*What you are asked to do*: Please retype the data in full and exactly; the pictures are not part of the copy.

*Collected material*:
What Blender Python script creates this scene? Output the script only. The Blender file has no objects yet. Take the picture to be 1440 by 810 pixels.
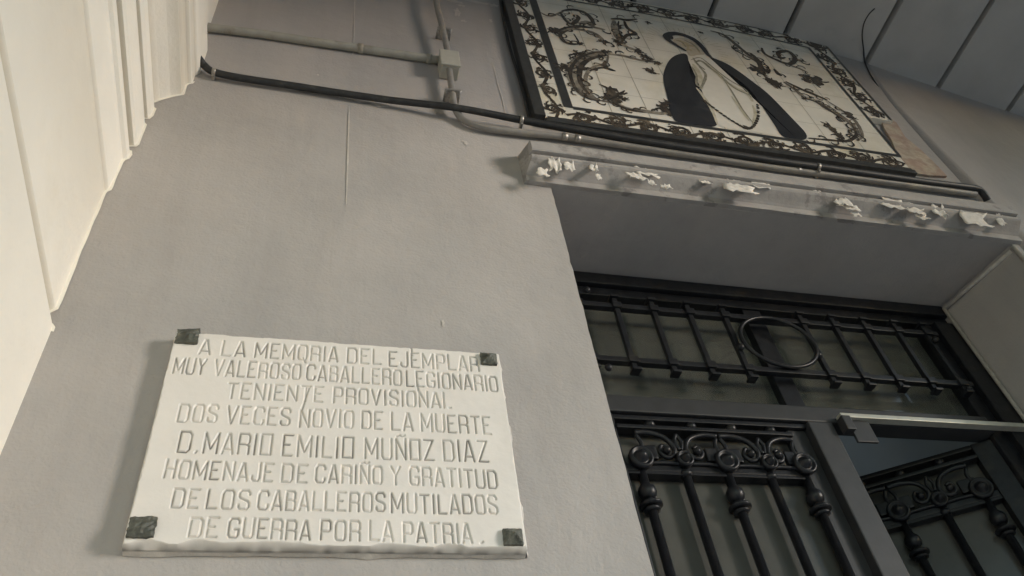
import bpy, bmesh, math, random
import numpy as np
from mathutils import Vector, Matrix, noise

random.seed(7)
PI = math.pi
sc = bpy.context.scene
col = sc.collection

# ------------------------------------------------------------------ camera
F_PX = 1148.2133
ROT = ((0.96702841, -0.11992037, 0.22466677),     # photo axes (right, down, forward)
       (0.08708512, -0.67329793, -0.73422482),    # against wall axes (along, up, out)
       (0.23931618, 0.72958139, -0.64065495))
CAM = Vector((0.0, -1.2, 1.6))
cd = bpy.data.cameras.new('camera')
cam = bpy.data.objects.new('camera', cd)
col.objects.link(cam)
rx = Vector((ROT[0][0], -ROT[0][2], ROT[0][1]))
ry = -Vector((ROT[1][0], -ROT[1][2], ROT[1][1]))
rz = -Vector((ROT[2][0], -ROT[2][2], ROT[2][1]))
M = Matrix((rx, ry, rz)).transposed().to_4x4()
M.translation = CAM
cam.matrix_world = M
cd.sensor_width = 36
cd.lens = F_PX / 1440 * 36
cd.clip_start = 0.02
cd.clip_end = 2000
sc.camera = cam

# ------------------------------------------------------------------ light
SUN_EL = math.radians(6)
SUN_OFF = math.radians(30)                     # angle off the wall plane
to_sun = Vector((math.cos(SUN_EL) * math.cos(SUN_OFF), -math.cos(SUN_EL) * math.sin(SUN_OFF), math.sin(SUN_EL)))
w = bpy.data.worlds.new('World')
sc.world = w
w.use_nodes = True
nt = w.node_tree
bg = nt.nodes['Background']
sky = nt.nodes.new('ShaderNodeTexSky')
sky.sky_type = 'NISHITA'
sky.sun_disc = False
sky.sun_elevation = SUN_EL
sky.sun_rotation = math.atan2(to_sun.x, to_sun.y)
sky.dust_density = 0.3
sky.ozone_density = 1.2
nt.links.new(sky.outputs[0], bg.inputs[0])
bg.inputs[1].default_value = 0.15
sd = bpy.data.lights.new('sun', 'SUN')
sd.energy = 1.4
sd.angle = math.radians(20)
sd.color = (1.0, 0.966, 0.942)
sun = bpy.data.objects.new('sun', sd)
col.objects.link(sun)
sun.rotation_euler = to_sun.to_track_quat('Z', 'Y').to_euler()
sc.view_settings.view_transform = 'Standard'
sc.view_settings.look = 'None'
sc.view_settings.exposure = 1.74
sc.view_settings.gamma = 1
sc.view_settings.use_curve_mapping = False
sc.render.engine = 'CYCLES'
sc.cycles.max_bounces = 10
sc.cycles.diffuse_bounces = 6
sc.cycles.sample_clamp_indirect = 4

# ------------------------------------------------------------------ helpers
def ray(px, py):
    v = ((px - 720) / F_PX, (py - 405) / F_PX, 1.0)
    d = [sum(ROT[i][j] * v[i] for i in range(3)) for j in range(3)]
    return Vector((d[0], -d[2], d[1]))

def at(px, py, Y=0.0):
    """world point on the plane y = Y that the photo shows at (px, py)"""
    d = ray(px, py)
    return CAM + d * ((Y - CAM.y) / d.y)

def mk_mat(name, base, rough=0.6, var=0.0, var_scale=4.0, bump=0.0, bump_scale=200.0, metallic=0.0,
           spec=0.5, base2=None, thr=None, wave=0.0, wave_scale=3.0, mid=0.0, drip=0.0, coat=0.0, attr=None, attr_col=None):
    m = bpy.data.materials.new(name)
    m.use_nodes = True
    n = m.node_tree.nodes
    l = m.node_tree.links
    b = n['Principled BSDF']
    b.inputs['Roughness'].default_value = rough
    b.inputs['Metallic'].default_value = metallic
    b.inputs['Specular IOR Level'].default_value = spec
    b.inputs['Coat Weight'].default_value = coat
    b.inputs['Coat Roughness'].default_value = 0.15
    tc = n.new('ShaderNodeTexCoord')
    cur = None
    rgb = n.new('ShaderNodeRGB')
    rgb.outputs[0].default_value = (*base, 1)
    cur = rgb.outputs[0]
    if base2 is not None:
        nz = n.new('ShaderNodeTexNoise')
        nz.inputs['Scale'].default_value = var_scale
        nz.inputs['Detail'].default_value = 8
        nz.inputs['Roughness'].default_value = 0.65
        l.new(tc.outputs['Object'], nz.inputs['Vector'])
        rp = n.new('ShaderNodeValToRGB')
        a, c = thr or (0.35, 0.65)
        rp.color_ramp.elements[0].position = a
        rp.color_ramp.elements[1].position = c
        rp.color_ramp.elements[0].color = (0, 0, 0, 1)
        rp.color_ramp.elements[1].color = (1, 1, 1, 1)
        l.new(nz.outputs['Fac'], rp.inputs[0])
        mx = n.new('ShaderNodeMix')
        mx.data_type = 'RGBA'
        l.new(rp.outputs[0], mx.inputs[0])
        l.new(cur, mx.inputs[6])
        mx.inputs[7].default_value = (*base2, 1)
        cur = mx.outputs[2]
    if var > 0:
        nz = n.new('ShaderNodeTexNoise')
        nz.inputs['Scale'].default_value = var_scale * 2.7
        nz.inputs['Detail'].default_value = 6
        l.new(tc.outputs['Object'], nz.inputs['Vector'])
        mr = n.new('ShaderNodeMapRange')
        mr.inputs[1].default_value = 0.3
        mr.inputs[2].default_value = 0.7
        mr.inputs[3].default_value = 1 - var
        mr.inputs[4].default_value = 1 + var
        l.new(nz.outputs['Fac'], mr.inputs[0])
        hs = n.new('ShaderNodeHueSaturation')
        l.new(cur, hs.inputs['Color'])
        l.new(mr.outputs[0], hs.inputs['Value'])
        cur = hs.outputs[0]
    if drip > 0:
        mp = n.new('ShaderNodeMapping')
        mp.inputs['Scale'].default_value = (9.0, 9.0, 0.9)
        l.new(tc.outputs['Object'], mp.inputs[0])
        nz = n.new('ShaderNodeTexNoise')
        nz.inputs['Scale'].default_value = 1.6
        nz.inputs['Detail'].default_value = 7
        nz.inputs['Roughness'].default_value = 0.7
        l.new(mp.outputs[0], nz.inputs['Vector'])
        mr = n.new('ShaderNodeMapRange')
        mr.inputs[1].default_value = 0.46
        mr.inputs[2].default_value = 0.72
        mr.inputs[3].default_value = 1.0
        mr.inputs[4].default_value = 1.0 - drip
        l.new(nz.outputs['Fac'], mr.inputs[0])
        hs = n.new('ShaderNodeHueSaturation')
        l.new(cur, hs.inputs['Color'])
        l.new(mr.outputs[0], hs.inputs['Value'])
        cur = hs.outputs[0]
    if attr:
        at_ = n.new('ShaderNodeAttribute')
        at_.attribute_name = attr
        mx = n.new('ShaderNodeMix')
        mx.data_type = 'RGBA'
        l.new(at_.outputs['Fac'], mx.inputs[0])
        l.new(cur, mx.inputs[6])
        mx.inputs[7].default_value = (*attr_col, 1)
        cur = mx.outputs[2]
    l.new(cur, b.inputs['Base Color'])
    nrm = None
    for strength, scale, dist in ((wave, wave_scale, 0.02), (mid, 38.0, 0.004), (bump, bump_scale, 0.002)):
        if strength <= 0:
            continue
        nz = n.new('ShaderNodeTexNoise')
        nz.inputs['Scale'].default_value = scale
        nz.inputs['Detail'].default_value = 3
        l.new(tc.outputs['Object'], nz.inputs['Vector'])
        bp = n.new('ShaderNodeBump')
        bp.inputs['Strength'].default_value = strength
        bp.inputs['Distance'].default_value = dist
        l.new(nz.outputs['Fac'], bp.inputs['Height'])
        if nrm is not None:
            l.new(nrm, bp.inputs['Normal'])
        nrm = bp.outputs[0]
    if nrm is not None:
        l.new(nrm, b.inputs['Normal'])
    return m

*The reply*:
What Blender Python script creates this scene? Output the script only. The Blender file has no objects yet. Take the picture to be 1440 by 810 pixels.
import bpy, bmesh, math, random
import numpy as np
from mathutils import Vector, Matrix, noise

random.seed(7)
PI = math.pi
sc = bpy.context.scene
col = sc.collection

# ------------------------------------------------------------------ camera
F_PX = 1148.2133
ROT = ((0.96702841, -0.11992037, 0.22466677),     # photo axes (right, down, forward)
       (0.08708512, -0.67329793, -0.73422482),    # against wall axes (along, up, out)
       (0.23931618, 0.72958139, -0.64065495))
CAM = Vector((0.0, -1.2, 1.6))
cd = bpy.data.cameras.new('camera')
cam = bpy.data.objects.new('camera', cd)
col.objects.link(cam)
rx = Vector((ROT[0][0], -ROT[0][2], ROT[0][1]))
ry = -Vector((ROT[1][0], -ROT[1][2], ROT[1][1]))
rz = -Vector((ROT[2][0], -ROT[2][2], ROT[2][1]))
M = Matrix((rx, ry, rz)).transposed().to_4x4()
M.translation = CAM
cam.matrix_world = M
cd.sensor_width = 36
cd.lens = F_PX / 1440 * 36
cd.clip_start = 0.02
cd.clip_end = 2000
sc.camera = cam

# ------------------------------------------------------------------ light
SUN_EL = math.radians(6)
SUN_OFF = math.radians(30)                     # angle off the wall plane
to_sun = Vector((math.cos(SUN_EL) * math.cos(SUN_OFF), -math.cos(SUN_EL) * math.sin(SUN_OFF), math.sin(SUN_EL)))
w = bpy.data.worlds.new('World')
sc.world = w
w.use_nodes = True
nt = w.node_tree
bg = nt.nodes['Background']
sky = nt.nodes.new('ShaderNodeTexSky')
sky.sky_type = 'NISHITA'
sky.sun_disc = False
sky.sun_elevation = SUN_EL
sky.sun_rotation = math.atan2(to_sun.x, to_sun.y)
sky.dust_density = 0.3
sky.ozone_density = 1.2
nt.links.new(sky.outputs[0], bg.inputs[0])
bg.inputs[1].default_value = 0.15
sd = bpy.data.lights.new('sun', 'SUN')
sd.energy = 1.4
sd.angle = math.radians(20)
sd.color = (1.0, 0.966, 0.942)
sun = bpy.data.objects.new('sun', sd)
col.objects.link(sun)
sun.rotation_euler = to_sun.to_track_quat('Z', 'Y').to_euler()
sc.view_settings.view_transform = 'Standard'
sc.view_settings.look = 'None'
sc.view_settings.exposure = 1.74
sc.view_settings.gamma = 1
sc.view_settings.use_curve_mapping = False
sc.render.engine = 'CYCLES'
sc.cycles.max_bounces = 10
sc.cycles.diffuse_bounces = 6
sc.cycles.sample_clamp_indirect = 4

# ------------------------------------------------------------------ helpers
def ray(px, py):
    v = ((px - 720) / F_PX, (py - 405) / F_PX, 1.0)
    d = [sum(ROT[i][j] * v[i] for i in range(3)) for j in range(3)]
    return Vector((d[0], -d[2], d[1]))

def at(px, py, Y=0.0):
    """world point on the plane y = Y that the photo shows at (px, py)"""
    d = ray(px, py)
    return CAM + d * ((Y - CAM.y) / d.y)

def mk_mat(name, base, rough=0.6, var=0.0, var_scale=4.0, bump=0.0, bump_scale=200.0, metallic=0.0,
           spec=0.5, base2=None, thr=None, wave=0.0, wave_scale=3.0, mid=0.0, drip=0.0, coat=0.0, attr=None, attr_col=None):
    m = bpy.data.materials.new(name)
    m.use_nodes = True
    n = m.node_tree.nodes
    l = m.node_tree.links
    b = n['Principled BSDF']
    b.inputs['Roughness'].default_value = rough
    b.inputs['Metallic'].default_value = metallic
    b.inputs['Specular IOR Level'].default_value = spec
    b.inputs['Coat Weight'].default_value = coat
    b.inputs['Coat Roughness'].default_value = 0.15
    tc = n.new('ShaderNodeTexCoord')
    cur = None
    rgb = n.new('ShaderNodeRGB')
    rgb.outputs[0].default_value = (*base, 1)
    cur = rgb.outputs[0]
    if base2 is not None:
        nz = n.new('ShaderNodeTexNoise')
        nz.inputs['Scale'].default_value = var_scale
        nz.inputs['Detail'].default_value = 8
        nz.inputs['Roughness'].default_value = 0.65
        l.new(tc.outputs['Object'], nz.inputs['Vector'])
        rp = n.new('ShaderNodeValToRGB')
        a, c = thr or (0.35, 0.65)
        rp.color_ramp.elements[0].position = a
        rp.color_ramp.elements[1].position = c
        rp.color_ramp.elements[0].color = (0, 0, 0, 1)
        rp.color_ramp.elements[1].color = (1, 1, 1, 1)
        l.new(nz.outputs['Fac'], rp.inputs[0])
        mx = n.new('ShaderNodeMix')
        mx.data_type = 'RGBA'
        l.new(rp.outputs[0], mx.inputs[0])
        l.new(cur, mx.inputs[6])
        mx.inputs[7].default_value = (*base2, 1)
        cur = mx.outputs[2]
    if var > 0:
        nz = n.new('ShaderNodeTexNoise')
        nz.inputs['Scale'].default_value = var_scale * 2.7
        nz.inputs['Detail'].default_value = 6
        l.new(tc.outputs['Object'], nz.inputs['Vector'])
        mr = n.new('ShaderNodeMapRange')
        mr.inputs[1].default_value = 0.3
        mr.inputs[2].default_value = 0.7
        mr.inputs[3].default_value = 1 - var
        mr.inputs[4].default_value = 1 + var
        l.new(nz.outputs['Fac'], mr.inputs[0])
        hs = n.new('ShaderNodeHueSaturation')
        l.new(cur, hs.inputs['Color'])
        l.new(mr.outputs[0], hs.inputs['Value'])
        cur = hs.outputs[0]
    if drip > 0:
        mp = n.new('ShaderNodeMapping')
        mp.inputs['Scale'].default_value = (9.0, 9.0, 0.9)
        l.new(tc.outputs['Object'], mp.inputs[0])
        nz = n.new('ShaderNodeTexNoise')
        nz.inputs['Scale'].default_value = 1.6
        nz.inputs['Detail'].default_value = 7
        nz.inputs['Roughness'].default_value = 0.7
        l.new(mp.outputs[0], nz.inputs['Vector'])
        mr = n.new('ShaderNodeMapRange')
        mr.inputs[1].default_value = 0.46
        mr.inputs[2].default_value = 0.72
        mr.inputs[3].default_value = 1.0
        mr.inputs[4].default_value = 1.0 - drip
        l.new(nz.outputs['Fac'], mr.inputs[0])
        hs = n.new('ShaderNodeHueSaturation')
        l.new(cur, hs.inputs['Color'])
        l.new(mr.outputs[0], hs.inputs['Value'])
        cur = hs.outputs[0]
    if attr:
        at_ = n.new('ShaderNodeAttribute')
        at_.attribute_name = attr
        mx = n.new('ShaderNodeMix')
        mx.data_type = 'RGBA'
        l.new(at_.outputs['Fac'], mx.inputs[0])
        l.new(cur, mx.inputs[6])
        mx.inputs[7].default_value = (*attr_col, 1)
        cur = mx.outputs[2]
    l.new(cur, b.inputs['Base Color'])
    nrm = None
    for strength, scale, dist in ((wave, wave_scale, 0.02), (mid, 38.0, 0.004), (bump, bump_scale, 0.002)):
        if strength <= 0:
            continue
        nz = n.new('ShaderNodeTexNoise')
        nz.inputs['Scale'].default_value = scale
        nz.inputs['Detail'].default_value = 3
        l.new(tc.outputs['Object'], nz.inputs['Vector'])
        bp = n.new('ShaderNodeBump')
        bp.inputs['Strength'].default_value = strength
        bp.inputs['Distance'].default_value = dist
        l.new(nz.outputs['Fac'], bp.inputs['Height'])
        if nrm is not None:
            l.new(nrm, bp.inputs['Normal'])
        nrm = bp.outputs[0]
    if nrm is not None:
        l.new(nrm, b.inputs['Normal'])
    return m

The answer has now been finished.